Your Insights and rediscovery of small Joy’s after crisis and trauma, and your commentary with the guileless Lily are pure gold for me and, I am certain, all your readers. Thank you. And by the way, you make Walla Walla seem enchanted, or, at least the last bastion of civility and grace left standing.
Thank you for your kind words, Tom. Your observation is apt about Walla Walla, about how I perceive and live in Walla Walla, anyway. In many ways it reminds me of Port Townsend, back when I was a kid, but it’s an agricultural setting rather than a seaport.
I agree with everything Tom said. <3
Thanks, Erin!
This was enjoyable and fun and lovely to read. Your Advent Bowl has my imagination exploding (however did you decide on your ‘tasks’?) For me, every day that I actually enjoy part of the day and every time I smile or laugh out loud during this (my third) holiday season without my Bruce is a giant step toward my new life and a growing degree of thankfulness and a new Kind of happiness. Thank you for sharing this …. perfect.

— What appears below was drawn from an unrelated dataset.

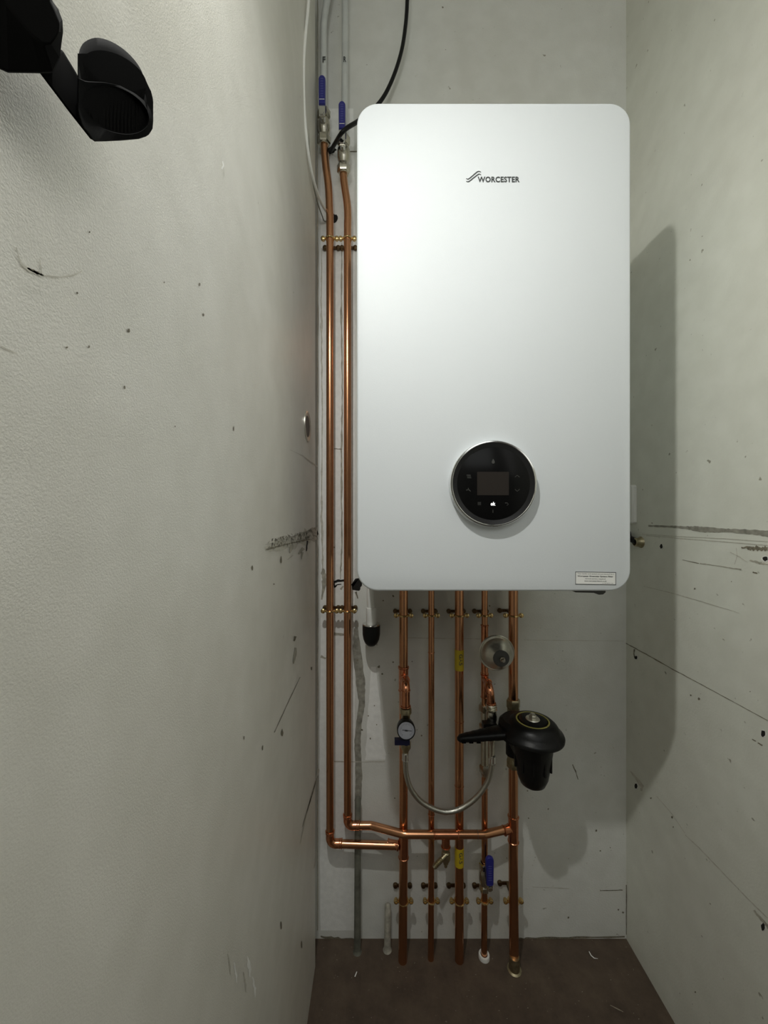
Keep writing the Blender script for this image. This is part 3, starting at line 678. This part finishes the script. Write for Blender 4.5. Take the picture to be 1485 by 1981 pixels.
def ball_valve(px, y_top, y_bot, hx, hy0, hy1, label, D, r, hw=6.6, hd=.032, small=False):
    c0 = P(px, y_top, D); c1 = P(px, y_bot, D); L = (c1 - c0).length; ax = (c1 - c0).normalized()
    t = thing('ball_valve', label, 'valve', c1, 'blue lever ball valves')
    b = MB(); b.lathe(c0, ax, [(r, 0), (r * 1.05, .002), (r * 1.05, L * .10), (r * 1.15, L * .30), (r * 1.45, L * .38), (r * 1.5, L * .5), (r * 1.4, L * .62), (r * 1.15, L * .68), (r * 1.1, L)], 28)
    b.build('body', M['nickel'], t)
    b = MB(); b.hexnut(c0 + ax * L * .02, c0 + ax * L * .26, r * 1.5); b.build('nut', M['nickel'], t)
    b = MB(); b.hexnut(c0 + ax * L * .74, c0 + ax * L * .96, r * 1.55); b.build('nut', M['nickel'], t)
    mid = c0 + ax * L * .5
    Dh = D - hd
    st0 = P(hx, CY + (CAMZ - mid.z) / Dh * F, Dh)
    b = MB(); b.cyl(mid, Vector((st0.x, Dh + .004, mid.z)), r * .62, 16); b.hexnut(Vector((st0.x, Dh + .006, mid.z)), Vector((st0.x, Dh - .006, mid.z)), .0062); b.build('stem', M['chrome'], t)
    # lever: steel tongue from the stem to the vinyl grip
    h0 = P(hx, hy0, Dh); h1 = P(hx, hy1, Dh); w = hw / F * Dh
    tz0 = min(mid.z, h1.z, h0.z) - .0; 
    b = MB(); zlo = min(mid.z - .006, h1.z); zhi = max(mid.z + .006, h1.z + .004)
    b.box((h0.x, Dh - .001, (zlo + zhi) / 2), (w * 1.75, .0022, zhi - zlo)); b.build('lever', M['chrome'], t)
    out = []
    for k in range(13): a = PI * k / 12; out.append(Vector((h0.x + w * math.cos(a), 0, h0.z - w + w * math.sin(a))))
    out += [Vector((h0.x - w * .95, 0, h1.z)), Vector((h0.x + w * .95, 0, h1.z))]
    cen = Vector((h0.x, 0, (h0.z + h1.z) / 2))
    R = []
    for y, s in ((Dh + .004, .86), (Dh + .0025, 1), (Dh - .003, 1), (Dh - .0052, .84)):
        R.append([Vector((cen.x + (p.x - cen.x) * s, y, cen.z + (p.z - cen.z) * (1 - (1 - s) * .22))) for p in out])
    gr = MB().rings(R).build('grip', M['blue'], t, angle=50)
    b = MB(); b.box((h0.x, Dh - .0054, h1.z + .0105), (w * 1.5, .0008, .0014)); b.build('white_dash', M['white_plastic'], gr)
    b = MB(); 
    zc = (h0.z + h1.z) / 2 + .004; hl = (h0.z - h1.z) * .30
    for k in range(8):
        z = zc - hl + 2 * hl * k / 7
        b.box((h0.x, Dh - .0053, z), (w * .8, .0006, hl * .13))
    b.build('embossing', M['blue_text'], gr)
    return t
ball_valve(626.5, 212, 282, 623, 149, 205, 'upper of two blue-handled valves in the left corner, below pipe marked F', DL, .0105)
ball_valve(664.5, 262, 338, 661.5, 199, 252, 'blue-handled valve left of boiler top corner, below pipe marked R', DL, .0105)
# low valve, lever pointing up beside the pipe
def low_valve():
    D = DP; px = 936.5; c0 = P(px, 1668, D); c1 = P(px, 1722, D); L = (c1 - c0).length; r = .0085; ax = Vector((0, 0, -1))
    t = thing('ball_valve', 'blue-handled valve near the floor on fourth copper pipe', 'valve', c1, 'blue lever ball valves')
    b = MB(); b.lathe(c0, ax, [(r, 0), (r * 1.1, .002), (r * 1.1, L * .18), (r * 1.5, L * .3), (r * 1.6, L * .5), (r * 1.5, L * .7), (r * 1.15, L * .8), (r, L)], 28); b.build('body', M['nickel'], t)
    b = MB(); b.hexnut(c0, c0 + ax * L * .22, r * 1.55); b.build('nut', M['nickel'], t)
    b = MB(); b.hexnut(c0 + ax * L * .80, c0 + ax * L, r * 1.5); b.build('nut', M['nickel'], t)
    Dh = .918; h0 = P(946.5, 1656, Dh); h1 = P(946.5, 1711, Dh); w = 7.8 / F * Dh
    mid = c0 + ax * L * .62; zs = P(945, 1717, Dh).z
    b = MB(); b.cyl(mid, Vector((h0.x, Dh + .002, zs)), .0055, 14); b.hexnut(Vector((h0.x, Dh + .003, zs)), Vector((h0.x, Dh - .006, zs)), .0062); b.build('stem', M['nickel'], t)
    b = MB(); b.box((h0.x, Dh - .001, (zs - .006 + h1.z + .004) / 2), (w * 1.5, .0022, h1.z + .004 - zs + .006)); b.build('lever', M['nickel'], t)
    out = []
    for k in range(13): a = PI * k / 12; out.append(Vector((h0.x + w * math.cos(a), 0, h0.z - w + w * math.sin(a))))
    out += [Vector((h0.x - w * .9, 0, h1.z + .002)), Vector((h0.x - w * .6, 0, h1.z)), Vector((h0.x + w * .6, 0, h1.z)), Vector((h0.x + w * .9, 0, h1.z + .002))]
    cen = Vector((h0.x, 0, (h0.z + h1.z) / 2)); R = []
    for y, s in ((Dh + .004, .86), (Dh + .0025, 1), (Dh - .003, 1), (Dh - .0052, .84)):
        R.append([Vector((cen.x + (p.x - cen.x) * s, y, cen.z + (p.z - cen.z) * (1 - (1 - s) * .22))) for p in out])
    gr = MB().rings(R).build('grip', M['blue'], t, angle=50)
    b = MB()
    for k in range(7): b.box((h0.x, Dh - .0053, h0.z - .020 - .0055 * k), (w * .8, .0006, .002))
    b.build('embossing', M['blue_text'], gr)
low_valve()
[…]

Hi Vickie, and thanks for reading. For my tasks, I thought of some holiday-specific things and then added other things that I flat-out like to do, but rarely do. A key to Advent Bowl success is keeping the tasks simple. So far I’ve accomplished everything in the given day except # 5. Make sugar cookie ornaments, drawn on December 6. I’d purchased some of the supplies in advance (these are felt ornaments, the shape drawn from a cookie cutter and the color the one I anticipate for the icing color for the actual sugar cookies that will accompany these for holiday gifts). I’ve traced and cut out the felt but had to stop and assess what was in my sewing box to decorate them with. Short on beads, sequins and the right colors of embroidery thread, I made it to JoAnn Fabric a few days ago to pick up what I needed. Hope to finish them this weekend! Then, on to the cookie making. . .so, simplicity is the key!

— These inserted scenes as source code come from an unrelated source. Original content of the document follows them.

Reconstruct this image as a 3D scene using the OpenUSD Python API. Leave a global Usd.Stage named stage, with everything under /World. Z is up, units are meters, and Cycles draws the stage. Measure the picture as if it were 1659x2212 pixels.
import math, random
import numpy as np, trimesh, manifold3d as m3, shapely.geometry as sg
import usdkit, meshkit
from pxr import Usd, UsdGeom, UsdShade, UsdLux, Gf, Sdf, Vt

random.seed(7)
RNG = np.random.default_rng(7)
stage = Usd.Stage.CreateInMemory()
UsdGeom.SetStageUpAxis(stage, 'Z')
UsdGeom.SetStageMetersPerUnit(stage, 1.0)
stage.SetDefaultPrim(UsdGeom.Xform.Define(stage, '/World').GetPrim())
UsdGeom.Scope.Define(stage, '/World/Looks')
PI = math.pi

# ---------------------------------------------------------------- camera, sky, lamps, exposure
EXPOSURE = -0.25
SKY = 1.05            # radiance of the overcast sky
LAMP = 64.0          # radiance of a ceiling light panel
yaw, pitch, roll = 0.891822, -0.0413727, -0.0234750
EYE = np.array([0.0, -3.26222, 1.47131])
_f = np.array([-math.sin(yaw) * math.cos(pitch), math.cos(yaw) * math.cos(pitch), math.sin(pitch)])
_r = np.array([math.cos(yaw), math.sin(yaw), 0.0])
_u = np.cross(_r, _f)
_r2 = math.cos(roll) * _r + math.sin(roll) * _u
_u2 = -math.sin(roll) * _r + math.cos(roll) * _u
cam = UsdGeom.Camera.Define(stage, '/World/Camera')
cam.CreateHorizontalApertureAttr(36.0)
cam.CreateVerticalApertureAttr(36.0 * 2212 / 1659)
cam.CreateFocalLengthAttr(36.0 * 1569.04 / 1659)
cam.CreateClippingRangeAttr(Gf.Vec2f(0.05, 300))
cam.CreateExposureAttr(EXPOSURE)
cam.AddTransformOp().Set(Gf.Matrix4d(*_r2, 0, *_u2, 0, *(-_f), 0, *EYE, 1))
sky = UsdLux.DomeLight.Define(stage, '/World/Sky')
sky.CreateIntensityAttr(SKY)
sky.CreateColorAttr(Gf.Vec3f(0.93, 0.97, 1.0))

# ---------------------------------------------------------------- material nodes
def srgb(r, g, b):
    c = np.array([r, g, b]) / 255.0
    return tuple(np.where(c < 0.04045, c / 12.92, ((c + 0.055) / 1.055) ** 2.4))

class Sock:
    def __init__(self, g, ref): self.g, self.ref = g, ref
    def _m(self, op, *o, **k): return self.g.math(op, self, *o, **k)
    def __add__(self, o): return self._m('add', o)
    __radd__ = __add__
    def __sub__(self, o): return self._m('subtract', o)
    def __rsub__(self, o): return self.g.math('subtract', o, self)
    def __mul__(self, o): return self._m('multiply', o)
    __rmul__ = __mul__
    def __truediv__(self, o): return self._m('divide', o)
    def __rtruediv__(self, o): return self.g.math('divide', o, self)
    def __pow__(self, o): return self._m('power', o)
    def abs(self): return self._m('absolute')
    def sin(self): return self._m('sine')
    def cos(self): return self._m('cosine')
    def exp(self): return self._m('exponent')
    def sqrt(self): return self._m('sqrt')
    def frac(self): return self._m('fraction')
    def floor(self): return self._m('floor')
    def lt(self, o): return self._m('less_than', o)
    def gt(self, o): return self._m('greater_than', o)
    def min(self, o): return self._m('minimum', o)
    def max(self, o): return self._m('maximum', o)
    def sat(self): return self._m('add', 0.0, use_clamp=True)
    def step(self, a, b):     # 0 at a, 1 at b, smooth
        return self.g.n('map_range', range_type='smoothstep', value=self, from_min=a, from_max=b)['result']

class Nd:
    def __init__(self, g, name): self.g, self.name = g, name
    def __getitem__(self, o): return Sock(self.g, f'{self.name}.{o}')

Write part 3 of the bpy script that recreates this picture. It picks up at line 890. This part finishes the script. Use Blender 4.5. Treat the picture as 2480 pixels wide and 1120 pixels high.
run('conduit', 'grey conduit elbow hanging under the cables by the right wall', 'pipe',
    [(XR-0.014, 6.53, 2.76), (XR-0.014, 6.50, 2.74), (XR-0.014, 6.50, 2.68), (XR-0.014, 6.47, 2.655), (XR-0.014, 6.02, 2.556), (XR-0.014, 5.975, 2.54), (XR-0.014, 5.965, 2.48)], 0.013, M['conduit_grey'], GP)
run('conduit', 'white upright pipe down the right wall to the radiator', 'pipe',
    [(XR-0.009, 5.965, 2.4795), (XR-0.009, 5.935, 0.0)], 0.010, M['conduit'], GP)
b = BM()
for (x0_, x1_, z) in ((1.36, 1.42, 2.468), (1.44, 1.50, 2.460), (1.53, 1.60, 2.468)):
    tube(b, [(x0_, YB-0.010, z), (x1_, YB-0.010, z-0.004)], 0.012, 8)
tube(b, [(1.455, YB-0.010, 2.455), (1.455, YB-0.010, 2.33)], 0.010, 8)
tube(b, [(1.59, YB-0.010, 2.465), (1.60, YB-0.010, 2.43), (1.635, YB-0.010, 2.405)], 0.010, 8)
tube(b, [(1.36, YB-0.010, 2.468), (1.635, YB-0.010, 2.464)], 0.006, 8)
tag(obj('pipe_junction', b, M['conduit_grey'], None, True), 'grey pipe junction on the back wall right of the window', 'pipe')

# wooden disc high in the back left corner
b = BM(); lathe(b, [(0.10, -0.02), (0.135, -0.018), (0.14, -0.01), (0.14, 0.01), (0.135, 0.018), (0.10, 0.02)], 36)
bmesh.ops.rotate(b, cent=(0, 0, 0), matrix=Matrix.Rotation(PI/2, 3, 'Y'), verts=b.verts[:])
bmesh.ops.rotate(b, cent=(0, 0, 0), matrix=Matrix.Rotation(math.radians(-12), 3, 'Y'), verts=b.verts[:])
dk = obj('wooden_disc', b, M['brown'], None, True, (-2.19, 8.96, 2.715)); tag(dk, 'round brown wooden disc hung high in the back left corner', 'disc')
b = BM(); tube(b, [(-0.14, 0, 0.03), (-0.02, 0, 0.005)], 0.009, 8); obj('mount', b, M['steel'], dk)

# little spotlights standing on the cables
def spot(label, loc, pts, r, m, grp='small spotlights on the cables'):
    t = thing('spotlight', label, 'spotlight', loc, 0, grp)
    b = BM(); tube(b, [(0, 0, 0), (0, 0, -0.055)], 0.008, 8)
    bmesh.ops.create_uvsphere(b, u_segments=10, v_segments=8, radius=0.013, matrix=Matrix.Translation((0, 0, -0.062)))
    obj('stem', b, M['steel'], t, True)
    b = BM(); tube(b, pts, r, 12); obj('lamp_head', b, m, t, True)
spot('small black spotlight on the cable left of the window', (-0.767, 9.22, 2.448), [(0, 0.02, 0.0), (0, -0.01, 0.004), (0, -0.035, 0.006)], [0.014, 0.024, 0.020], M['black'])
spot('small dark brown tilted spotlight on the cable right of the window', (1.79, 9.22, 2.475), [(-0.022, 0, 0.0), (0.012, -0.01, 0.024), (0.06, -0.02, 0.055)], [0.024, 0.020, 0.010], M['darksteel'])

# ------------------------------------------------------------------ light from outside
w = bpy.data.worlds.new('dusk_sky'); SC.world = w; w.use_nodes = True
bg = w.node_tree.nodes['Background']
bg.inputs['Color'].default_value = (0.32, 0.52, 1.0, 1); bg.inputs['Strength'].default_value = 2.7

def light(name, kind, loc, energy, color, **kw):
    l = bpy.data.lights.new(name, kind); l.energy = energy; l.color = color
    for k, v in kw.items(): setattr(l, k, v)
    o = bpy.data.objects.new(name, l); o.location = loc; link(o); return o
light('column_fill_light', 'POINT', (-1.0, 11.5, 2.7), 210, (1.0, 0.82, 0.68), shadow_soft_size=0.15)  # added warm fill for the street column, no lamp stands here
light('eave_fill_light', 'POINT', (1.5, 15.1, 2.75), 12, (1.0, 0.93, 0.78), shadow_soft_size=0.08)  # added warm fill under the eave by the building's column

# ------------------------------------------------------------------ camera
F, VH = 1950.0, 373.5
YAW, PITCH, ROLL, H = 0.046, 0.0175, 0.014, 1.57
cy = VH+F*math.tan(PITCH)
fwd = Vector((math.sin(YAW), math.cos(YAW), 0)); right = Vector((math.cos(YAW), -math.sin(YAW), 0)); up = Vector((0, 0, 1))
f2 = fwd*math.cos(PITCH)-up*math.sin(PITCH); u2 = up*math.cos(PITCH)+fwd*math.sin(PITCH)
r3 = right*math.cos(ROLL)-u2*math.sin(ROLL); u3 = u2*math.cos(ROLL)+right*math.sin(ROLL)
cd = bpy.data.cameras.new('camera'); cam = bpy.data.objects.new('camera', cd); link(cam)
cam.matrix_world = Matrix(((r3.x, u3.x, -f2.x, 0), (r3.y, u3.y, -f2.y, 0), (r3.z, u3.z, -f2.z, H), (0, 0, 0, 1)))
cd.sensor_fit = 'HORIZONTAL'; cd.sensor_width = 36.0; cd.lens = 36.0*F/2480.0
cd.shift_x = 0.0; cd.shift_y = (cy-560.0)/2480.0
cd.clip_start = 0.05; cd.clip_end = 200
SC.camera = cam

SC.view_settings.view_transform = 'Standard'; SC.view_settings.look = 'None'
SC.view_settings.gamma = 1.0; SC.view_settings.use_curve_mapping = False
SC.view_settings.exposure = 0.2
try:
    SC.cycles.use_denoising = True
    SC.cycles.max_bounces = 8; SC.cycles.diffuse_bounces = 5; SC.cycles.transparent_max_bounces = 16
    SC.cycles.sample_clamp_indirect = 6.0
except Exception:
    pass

I loved this reply of the fashion and the feeling involved. Loved the dress you showed and you looked fabulours!
klassentwo@gmail.com
Thank you, Joyce! Hope to see you in the New Year. Best to you and Randy.
Hi Sue,
I really do hope we can get together in the New Year. I’ve had a pretty rough year in 2019 and you are someone with one of the best listening ears that I’ve ever known. Libby and Kate are also such great friends, We should make it a foursome!
That sounds like a good idea, Joyce!